**Record excerpts**
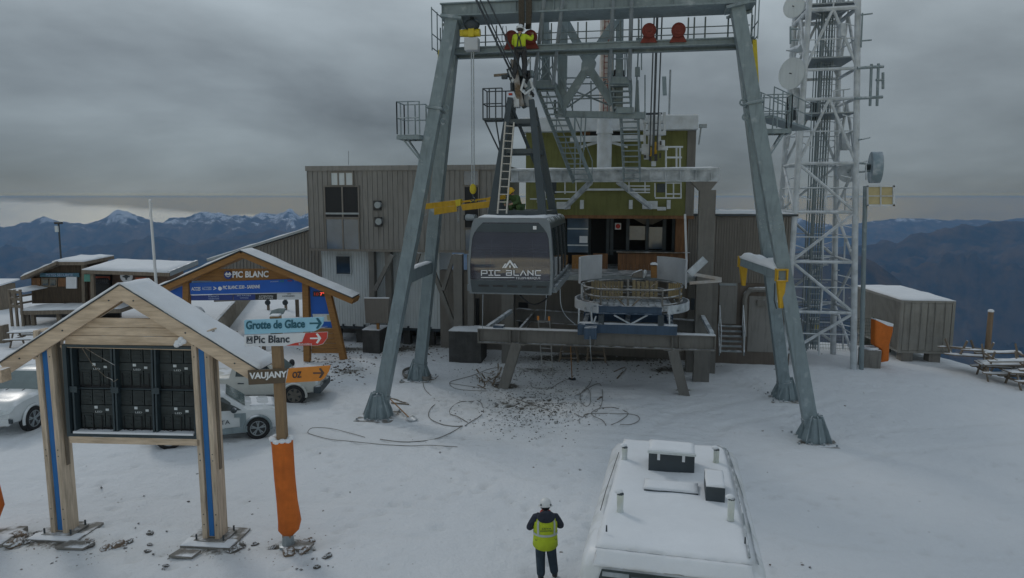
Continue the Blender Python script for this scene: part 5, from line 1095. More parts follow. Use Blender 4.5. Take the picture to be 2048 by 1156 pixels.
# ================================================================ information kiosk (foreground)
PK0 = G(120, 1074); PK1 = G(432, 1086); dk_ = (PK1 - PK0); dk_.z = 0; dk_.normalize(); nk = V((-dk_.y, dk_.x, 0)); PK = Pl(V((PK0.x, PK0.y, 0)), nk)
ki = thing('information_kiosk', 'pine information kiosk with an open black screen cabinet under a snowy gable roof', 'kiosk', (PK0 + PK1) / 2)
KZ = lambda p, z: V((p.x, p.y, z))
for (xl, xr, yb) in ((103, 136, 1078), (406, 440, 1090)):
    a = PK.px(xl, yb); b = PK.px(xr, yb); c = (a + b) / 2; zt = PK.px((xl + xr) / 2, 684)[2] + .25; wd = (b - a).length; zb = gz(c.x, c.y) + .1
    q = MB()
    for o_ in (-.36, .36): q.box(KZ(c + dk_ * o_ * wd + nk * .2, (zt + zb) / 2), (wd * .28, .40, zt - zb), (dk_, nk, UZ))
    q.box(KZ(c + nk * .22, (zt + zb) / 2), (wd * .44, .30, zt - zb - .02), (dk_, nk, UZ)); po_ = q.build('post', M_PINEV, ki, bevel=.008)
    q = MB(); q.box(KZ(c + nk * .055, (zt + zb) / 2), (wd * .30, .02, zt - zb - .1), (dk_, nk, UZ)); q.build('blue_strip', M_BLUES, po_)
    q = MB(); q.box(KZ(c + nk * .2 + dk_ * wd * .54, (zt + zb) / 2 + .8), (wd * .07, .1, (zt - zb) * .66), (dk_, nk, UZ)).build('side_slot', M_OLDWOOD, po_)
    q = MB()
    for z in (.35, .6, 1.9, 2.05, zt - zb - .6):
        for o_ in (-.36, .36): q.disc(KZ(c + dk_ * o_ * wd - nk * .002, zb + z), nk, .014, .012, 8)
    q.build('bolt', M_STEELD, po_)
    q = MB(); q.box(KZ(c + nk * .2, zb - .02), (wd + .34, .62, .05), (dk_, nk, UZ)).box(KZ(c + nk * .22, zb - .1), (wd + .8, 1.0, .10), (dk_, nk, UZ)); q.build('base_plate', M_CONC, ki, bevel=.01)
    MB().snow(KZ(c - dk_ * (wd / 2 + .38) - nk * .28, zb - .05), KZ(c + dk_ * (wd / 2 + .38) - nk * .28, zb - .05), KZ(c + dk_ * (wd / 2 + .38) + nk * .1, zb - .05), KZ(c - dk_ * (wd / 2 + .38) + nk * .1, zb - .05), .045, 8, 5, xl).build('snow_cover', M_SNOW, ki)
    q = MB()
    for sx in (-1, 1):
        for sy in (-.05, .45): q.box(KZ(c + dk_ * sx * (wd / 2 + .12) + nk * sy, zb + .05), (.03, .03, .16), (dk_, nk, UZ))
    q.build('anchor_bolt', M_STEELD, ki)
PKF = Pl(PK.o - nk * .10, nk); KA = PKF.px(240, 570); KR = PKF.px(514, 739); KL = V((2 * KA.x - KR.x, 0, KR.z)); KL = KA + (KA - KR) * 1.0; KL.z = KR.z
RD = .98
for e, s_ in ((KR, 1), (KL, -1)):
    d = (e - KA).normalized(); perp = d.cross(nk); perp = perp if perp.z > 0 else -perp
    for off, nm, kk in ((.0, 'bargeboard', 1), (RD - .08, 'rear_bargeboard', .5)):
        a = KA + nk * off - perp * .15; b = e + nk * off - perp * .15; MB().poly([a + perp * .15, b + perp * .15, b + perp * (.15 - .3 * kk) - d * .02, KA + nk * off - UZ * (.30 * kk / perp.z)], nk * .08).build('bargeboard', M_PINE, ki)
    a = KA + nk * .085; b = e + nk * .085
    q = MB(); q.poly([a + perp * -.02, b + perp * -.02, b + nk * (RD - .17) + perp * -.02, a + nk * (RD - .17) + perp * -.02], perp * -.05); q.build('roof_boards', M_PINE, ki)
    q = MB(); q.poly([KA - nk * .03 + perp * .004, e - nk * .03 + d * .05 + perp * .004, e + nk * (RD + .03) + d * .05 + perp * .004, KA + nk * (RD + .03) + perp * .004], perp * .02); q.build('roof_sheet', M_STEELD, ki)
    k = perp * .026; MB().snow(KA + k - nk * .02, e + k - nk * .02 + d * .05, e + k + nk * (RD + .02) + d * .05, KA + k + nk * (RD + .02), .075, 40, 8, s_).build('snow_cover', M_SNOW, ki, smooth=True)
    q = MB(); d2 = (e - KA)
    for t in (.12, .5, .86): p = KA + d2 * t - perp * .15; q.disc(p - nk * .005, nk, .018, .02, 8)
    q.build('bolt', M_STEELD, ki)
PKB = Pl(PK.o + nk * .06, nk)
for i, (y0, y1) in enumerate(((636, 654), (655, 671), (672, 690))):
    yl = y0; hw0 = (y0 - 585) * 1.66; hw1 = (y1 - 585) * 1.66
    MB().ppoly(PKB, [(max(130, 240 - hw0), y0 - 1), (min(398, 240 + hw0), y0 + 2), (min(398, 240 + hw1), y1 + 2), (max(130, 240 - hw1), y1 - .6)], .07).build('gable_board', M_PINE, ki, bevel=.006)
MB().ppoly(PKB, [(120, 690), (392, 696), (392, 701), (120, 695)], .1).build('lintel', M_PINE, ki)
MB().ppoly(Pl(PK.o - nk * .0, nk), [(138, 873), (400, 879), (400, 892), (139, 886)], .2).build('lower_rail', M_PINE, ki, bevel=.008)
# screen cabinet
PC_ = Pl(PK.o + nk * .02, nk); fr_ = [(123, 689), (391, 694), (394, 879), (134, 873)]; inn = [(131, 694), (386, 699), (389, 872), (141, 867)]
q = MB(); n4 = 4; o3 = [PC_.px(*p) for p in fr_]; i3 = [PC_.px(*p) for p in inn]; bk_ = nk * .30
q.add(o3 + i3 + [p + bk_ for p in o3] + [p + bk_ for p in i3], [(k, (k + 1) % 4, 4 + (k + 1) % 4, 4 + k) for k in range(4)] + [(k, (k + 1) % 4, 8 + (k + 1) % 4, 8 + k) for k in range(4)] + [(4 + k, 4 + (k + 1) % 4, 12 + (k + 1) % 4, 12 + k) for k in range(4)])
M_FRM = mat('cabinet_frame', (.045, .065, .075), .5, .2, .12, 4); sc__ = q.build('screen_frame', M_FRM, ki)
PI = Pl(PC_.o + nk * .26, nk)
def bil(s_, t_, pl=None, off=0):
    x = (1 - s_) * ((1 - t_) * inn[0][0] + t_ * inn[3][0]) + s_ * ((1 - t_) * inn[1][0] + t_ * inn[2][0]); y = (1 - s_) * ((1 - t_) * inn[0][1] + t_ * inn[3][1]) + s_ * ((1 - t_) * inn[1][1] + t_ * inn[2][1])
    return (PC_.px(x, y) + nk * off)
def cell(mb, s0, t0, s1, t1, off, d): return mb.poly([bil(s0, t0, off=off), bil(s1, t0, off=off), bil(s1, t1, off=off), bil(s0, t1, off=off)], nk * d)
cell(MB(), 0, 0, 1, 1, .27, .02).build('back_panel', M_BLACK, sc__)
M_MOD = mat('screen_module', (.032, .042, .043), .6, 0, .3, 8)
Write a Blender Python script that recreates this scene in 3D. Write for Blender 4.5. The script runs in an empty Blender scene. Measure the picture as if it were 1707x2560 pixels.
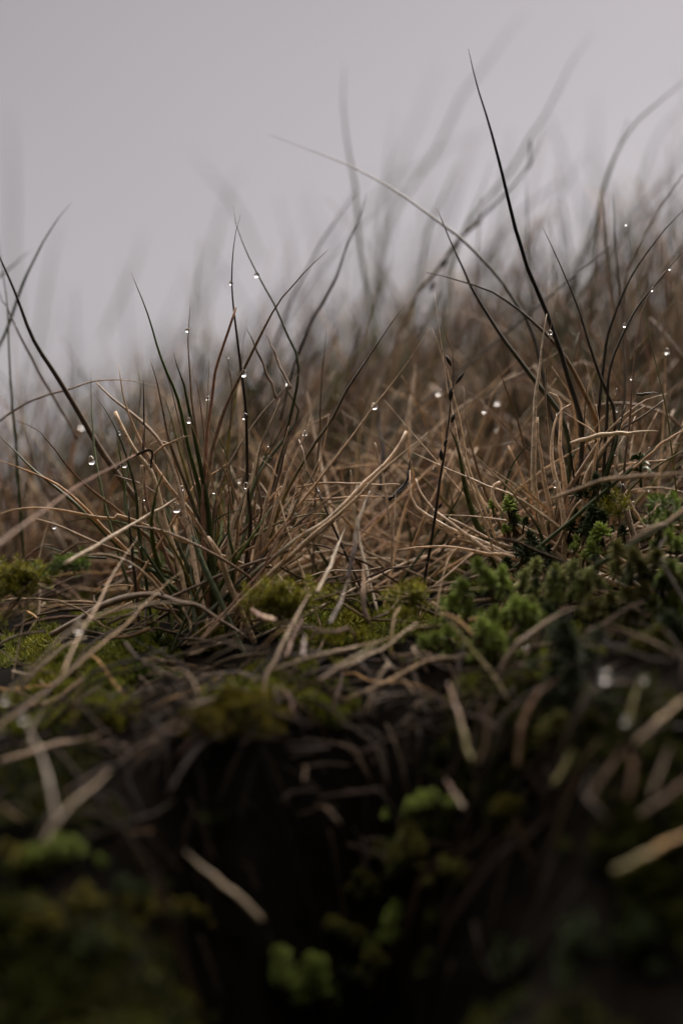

**Problem requirements**
Pictures excluded, quote all the data above exactly.

**Exercise output**
Continue the Blender Python script for this scene: part 5, from line 1095. More parts follow. Use Blender 4.5. Take the picture to be 2048 by 1156 pixels.
# ================================================================ information kiosk (foreground)
PK0 = G(120, 1074); PK1 = G(432, 1086); dk_ = (PK1 - PK0); dk_.z = 0; dk_.normalize(); nk = V((-dk_.y, dk_.x, 0)); PK = Pl(V((PK0.x, PK0.y, 0)), nk)
ki = thing('information_kiosk', 'pine information kiosk with an open black screen cabinet under a snowy gable roof', 'kiosk', (PK0 + PK1) / 2)
KZ = lambda p, z: V((p.x, p.y, z))
for (xl, xr, yb) in ((103, 136, 1078), (406, 440, 1090)):
    a = PK.px(xl, yb); b = PK.px(xr, yb); c = (a + b) / 2; zt = PK.px((xl + xr) / 2, 684)[2] + .25; wd = (b - a).length; zb = gz(c.x, c.y) + .1
    q = MB()
    for o_ in (-.36, .36): q.box(KZ(c + dk_ * o_ * wd + nk * .2, (zt + zb) / 2), (wd * .28, .40, zt - zb), (dk_, nk, UZ))
    q.box(KZ(c + nk * .22, (zt + zb) / 2), (wd * .44, .30, zt - zb - .02), (dk_, nk, UZ)); po_ = q.build('post', M_PINEV, ki, bevel=.008)
    q = MB(); q.box(KZ(c + nk * .055, (zt + zb) / 2), (wd * .30, .02, zt - zb - .1), (dk_, nk, UZ)); q.build('blue_strip', M_BLUES, po_)
    q = MB(); q.box(KZ(c + nk * .2 + dk_ * wd * .54, (zt + zb) / 2 + .8), (wd * .07, .1, (zt - zb) * .66), (dk_, nk, UZ)).build('side_slot', M_OLDWOOD, po_)
    q = MB()
    for z in (.35, .6, 1.9, 2.05, zt - zb - .6):
        for o_ in (-.36, .36): q.disc(KZ(c + dk_ * o_ * wd - nk * .002, zb + z), nk, .014, .012, 8)
    q.build('bolt', M_STEELD, po_)
    q = MB(); q.box(KZ(c + nk * .2, zb - .02), (wd + .34, .62, .05), (dk_, nk, UZ)).box(KZ(c + nk * .22, zb - .1), (wd + .8, 1.0, .10), (dk_, nk, UZ)); q.build('base_plate', M_CONC, ki, bevel=.01)
    MB().snow(KZ(c - dk_ * (wd / 2 + .38) - nk * .28, zb - .05), KZ(c + dk_ * (wd / 2 + .38) - nk * .28, zb - .05), KZ(c + dk_ * (wd / 2 + .38) + nk * .1, zb - .05), KZ(c - dk_ * (wd / 2 + .38) + nk * .1, zb - .05), .045, 8, 5, xl).build('snow_cover', M_SNOW, ki)
    q = MB()
    for sx in (-1, 1):
        for sy in (-.05, .45): q.box(KZ(c + dk_ * sx * (wd / 2 + .12) + nk * sy, zb + .05), (.03, .03, .16), (dk_, nk, UZ))
    q.build('anchor_bolt', M_STEELD, ki)
PKF = Pl(PK.o - nk * .10, nk); KA = PKF.px(240, 570); KR = PKF.px(514, 739); KL = V((2 * KA.x - KR.x, 0, KR.z)); KL = KA + (KA - KR) * 1.0; KL.z = KR.z
RD = .98
for e, s_ in ((KR, 1), (KL, -1)):
    d = (e - KA).normalized(); perp = d.cross(nk); perp = perp if perp.z > 0 else -perp
    for off, nm, kk in ((.0, 'bargeboard', 1), (RD - .08, 'rear_bargeboard', .5)):
        a = KA + nk * off - perp * .15; b = e + nk * off - perp * .15; MB().poly([a + perp * .15, b + perp * .15, b + perp * (.15 - .3 * kk) - d * .02, KA + nk * off - UZ * (.30 * kk / perp.z)], nk * .08).build('bargeboard', M_PINE, ki)
    a = KA + nk * .085; b = e + nk * .085
    q = MB(); q.poly([a + perp * -.02, b + perp * -.02, b + nk * (RD - .17) + perp * -.02, a + nk * (RD - .17) + perp * -.02], perp * -.05); q.build('roof_boards', M_PINE, ki)
    q = MB(); q.poly([KA - nk * .03 + perp * .004, e - nk * .03 + d * .05 + perp * .004, e + nk * (RD + .03) + d * .05 + perp * .004, KA + nk * (RD + .03) + perp * .004], perp * .02); q.build('roof_sheet', M_STEELD, ki)
    k = perp * .026; MB().snow(KA + k - nk * .02, e + k - nk * .02 + d * .05, e + k + nk * (RD + .02) + d * .05, KA + k + nk * (RD + .02), .075, 40, 8, s_).build('snow_cover', M_SNOW, ki, smooth=True)
    q = MB(); d2 = (e - KA)
    for t in (.12, .5, .86): p = KA + d2 * t - perp * .15; q.disc(p - nk * .005, nk, .018, .02, 8)
    q.build('bolt', M_STEELD, ki)
PKB = Pl(PK.o + nk * .06, nk)
for i, (y0, y1) in enumerate(((636, 654), (655, 671), (672, 690))):
    yl = y0; hw0 = (y0 - 585) * 1.66; hw1 = (y1 - 585) * 1.66
    MB().ppoly(PKB, [(max(130, 240 - hw0), y0 - 1), (min(398, 240 + hw0), y0 + 2), (min(398, 240 + hw1), y1 + 2), (max(130, 240 - hw1), y1 - .6)], .07).build('gable_board', M_PINE, ki, bevel=.006)
MB().ppoly(PKB, [(120, 690), (392, 696), (392, 701), (120, 695)], .1).build('lintel', M_PINE, ki)
MB().ppoly(Pl(PK.o - nk * .0, nk), [(138, 873), (400, 879), (400, 892), (139, 886)], .2).build('lower_rail', M_PINE, ki, bevel=.008)
# screen cabinet
PC_ = Pl(PK.o + nk * .02, nk); fr_ = [(123, 689), (391, 694), (394, 879), (134, 873)]; inn = [(131, 694), (386, 699), (389, 872), (141, 867)]
q = MB(); n4 = 4; o3 = [PC_.px(*p) for p in fr_]; i3 = [PC_.px(*p) for p in inn]; bk_ = nk * .30
q.add(o3 + i3 + [p + bk_ for p in o3] + [p + bk_ for p in i3], [(k, (k + 1) % 4, 4 + (k + 1) % 4, 4 + k) for k in range(4)] + [(k, (k + 1) % 4, 8 + (k + 1) % 4, 8 + k) for k in range(4)] + [(4 + k, 4 + (k + 1) % 4, 12 + (k + 1) % 4, 12 + k) for k in range(4)])
M_FRM = mat('cabinet_frame', (.045, .065, .075), .5, .2, .12, 4); sc__ = q.build('screen_frame', M_FRM, ki)
PI = Pl(PC_.o + nk * .26, nk)
def bil(s_, t_, pl=None, off=0):
    x = (1 - s_) * ((1 - t_) * inn[0][0] + t_ * inn[3][0]) + s_ * ((1 - t_) * inn[1][0] + t_ * inn[2][0]); y = (1 - s_) * ((1 - t_) * inn[0][1] + t_ * inn[3][1]) + s_ * ((1 - t_) * inn[1][1] + t_ * inn[2][1])
    return (PC_.px(x, y) + nk * off)
def cell(mb, s0, t0, s1, t1, off, d): return mb.poly([bil(s0, t0, off=off), bil(s1, t0, off=off), bil(s1, t1, off=off), bil(s0, t1, off=off)], nk * d)
cell(MB(), 0, 0, 1, 1, .27, .02).build('back_panel', M_BLACK, sc__)
M_MOD = mat('screen_module', (.032, .042, .043), .6, 0, .3, 8)
Write a Blender Python script that recreates this scene in 3D. Write for Blender 4.5. The script runs in an empty Blender scene. Measure the picture as if it were 1707x2560 pixels.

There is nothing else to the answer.